┌─ Supplied information

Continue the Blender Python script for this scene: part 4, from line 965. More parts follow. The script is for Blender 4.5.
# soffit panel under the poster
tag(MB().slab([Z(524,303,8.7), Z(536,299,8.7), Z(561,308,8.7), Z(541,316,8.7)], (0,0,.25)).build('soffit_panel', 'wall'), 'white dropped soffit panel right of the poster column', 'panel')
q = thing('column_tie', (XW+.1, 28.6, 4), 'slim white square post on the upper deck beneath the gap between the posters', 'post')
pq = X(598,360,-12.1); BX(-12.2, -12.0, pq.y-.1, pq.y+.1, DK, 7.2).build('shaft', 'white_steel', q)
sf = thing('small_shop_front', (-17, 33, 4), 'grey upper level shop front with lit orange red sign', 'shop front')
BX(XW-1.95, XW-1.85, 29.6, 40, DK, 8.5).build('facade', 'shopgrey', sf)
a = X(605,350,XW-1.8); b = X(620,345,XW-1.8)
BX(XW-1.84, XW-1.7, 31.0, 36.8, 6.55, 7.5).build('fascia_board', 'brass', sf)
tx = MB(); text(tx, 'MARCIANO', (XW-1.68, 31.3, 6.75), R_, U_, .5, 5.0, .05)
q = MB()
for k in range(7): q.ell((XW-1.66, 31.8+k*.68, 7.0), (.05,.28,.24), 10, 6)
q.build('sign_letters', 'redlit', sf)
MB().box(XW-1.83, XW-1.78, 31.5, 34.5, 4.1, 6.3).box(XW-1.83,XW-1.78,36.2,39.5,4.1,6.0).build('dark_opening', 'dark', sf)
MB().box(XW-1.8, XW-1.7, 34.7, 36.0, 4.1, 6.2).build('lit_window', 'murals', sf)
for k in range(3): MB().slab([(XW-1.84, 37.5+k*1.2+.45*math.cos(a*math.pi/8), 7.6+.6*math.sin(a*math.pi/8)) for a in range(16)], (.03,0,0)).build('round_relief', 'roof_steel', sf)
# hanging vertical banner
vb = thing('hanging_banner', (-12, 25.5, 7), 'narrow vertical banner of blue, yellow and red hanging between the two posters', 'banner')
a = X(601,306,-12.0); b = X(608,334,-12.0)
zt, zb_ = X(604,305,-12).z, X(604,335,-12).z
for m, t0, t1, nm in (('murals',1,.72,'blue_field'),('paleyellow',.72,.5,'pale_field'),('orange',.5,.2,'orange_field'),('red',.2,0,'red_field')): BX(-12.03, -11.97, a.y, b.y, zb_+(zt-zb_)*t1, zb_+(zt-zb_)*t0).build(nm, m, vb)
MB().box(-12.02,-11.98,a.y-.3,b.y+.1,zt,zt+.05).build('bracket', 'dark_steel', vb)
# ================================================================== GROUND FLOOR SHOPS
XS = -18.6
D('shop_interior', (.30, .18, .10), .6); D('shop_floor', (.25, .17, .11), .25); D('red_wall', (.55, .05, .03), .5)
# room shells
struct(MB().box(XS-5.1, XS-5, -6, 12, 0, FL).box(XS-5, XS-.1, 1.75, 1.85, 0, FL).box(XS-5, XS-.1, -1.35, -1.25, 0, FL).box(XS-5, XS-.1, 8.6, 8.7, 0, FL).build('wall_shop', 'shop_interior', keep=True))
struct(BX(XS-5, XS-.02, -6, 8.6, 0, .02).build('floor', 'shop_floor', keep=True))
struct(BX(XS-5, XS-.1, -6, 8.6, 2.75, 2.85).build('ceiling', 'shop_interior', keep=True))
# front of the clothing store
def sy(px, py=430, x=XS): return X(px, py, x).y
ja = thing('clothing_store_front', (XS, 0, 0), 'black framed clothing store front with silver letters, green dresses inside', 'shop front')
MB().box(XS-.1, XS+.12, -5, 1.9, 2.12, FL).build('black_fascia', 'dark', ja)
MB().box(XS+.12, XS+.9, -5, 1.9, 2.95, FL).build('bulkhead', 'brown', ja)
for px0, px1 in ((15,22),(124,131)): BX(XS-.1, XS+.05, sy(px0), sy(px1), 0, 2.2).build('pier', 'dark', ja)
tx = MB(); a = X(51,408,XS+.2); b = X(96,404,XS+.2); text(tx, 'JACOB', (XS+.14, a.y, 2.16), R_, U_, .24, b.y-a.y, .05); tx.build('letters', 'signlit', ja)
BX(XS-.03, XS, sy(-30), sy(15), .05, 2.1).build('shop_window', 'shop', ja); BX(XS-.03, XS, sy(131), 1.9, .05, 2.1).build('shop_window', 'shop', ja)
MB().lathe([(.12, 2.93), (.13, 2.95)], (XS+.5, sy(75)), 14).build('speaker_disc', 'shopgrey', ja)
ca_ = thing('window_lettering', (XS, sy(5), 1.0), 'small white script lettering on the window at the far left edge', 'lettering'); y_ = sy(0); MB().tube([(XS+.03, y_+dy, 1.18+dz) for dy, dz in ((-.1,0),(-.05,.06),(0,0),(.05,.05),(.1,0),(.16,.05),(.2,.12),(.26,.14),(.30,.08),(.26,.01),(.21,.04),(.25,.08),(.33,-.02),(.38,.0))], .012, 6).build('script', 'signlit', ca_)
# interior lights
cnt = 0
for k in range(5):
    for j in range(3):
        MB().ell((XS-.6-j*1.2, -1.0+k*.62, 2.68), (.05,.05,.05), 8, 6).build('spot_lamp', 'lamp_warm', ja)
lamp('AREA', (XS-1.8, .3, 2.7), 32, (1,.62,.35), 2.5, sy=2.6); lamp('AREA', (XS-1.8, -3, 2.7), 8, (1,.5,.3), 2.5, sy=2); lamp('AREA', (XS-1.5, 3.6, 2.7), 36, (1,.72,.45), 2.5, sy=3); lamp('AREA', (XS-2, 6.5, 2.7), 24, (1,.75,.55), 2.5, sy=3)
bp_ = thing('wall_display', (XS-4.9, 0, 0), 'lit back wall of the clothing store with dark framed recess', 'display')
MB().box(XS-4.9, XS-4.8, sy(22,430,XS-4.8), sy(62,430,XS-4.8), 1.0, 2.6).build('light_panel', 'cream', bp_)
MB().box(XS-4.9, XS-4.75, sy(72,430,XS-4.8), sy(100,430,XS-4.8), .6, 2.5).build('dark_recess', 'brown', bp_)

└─

Find the string "script" in the listing and return every line that holds it.

Continue the Blender Python script for this scene: part 4, from line 965. More parts follow. The script is for Blender 4.5.
ca_ = thing('window_lettering', (XS, sy(5), 1.0), 'small white script lettering on the window at the far left edge', 'lettering'); y_ = sy(0); MB().tube([(XS+.03, y_+dy, 1.18+dz) for dy, dz in ((-.1,0),(-.05,.06),(0,0),(.05,.05),(.1,0),(.16,.05),(.2,.12),(.26,.14),(.30,.08),(.26,.01),(.21,.04),(.25,.08),(.33,-.02),(.38,.0))], .012, 6).build('script', 'signlit', ca_)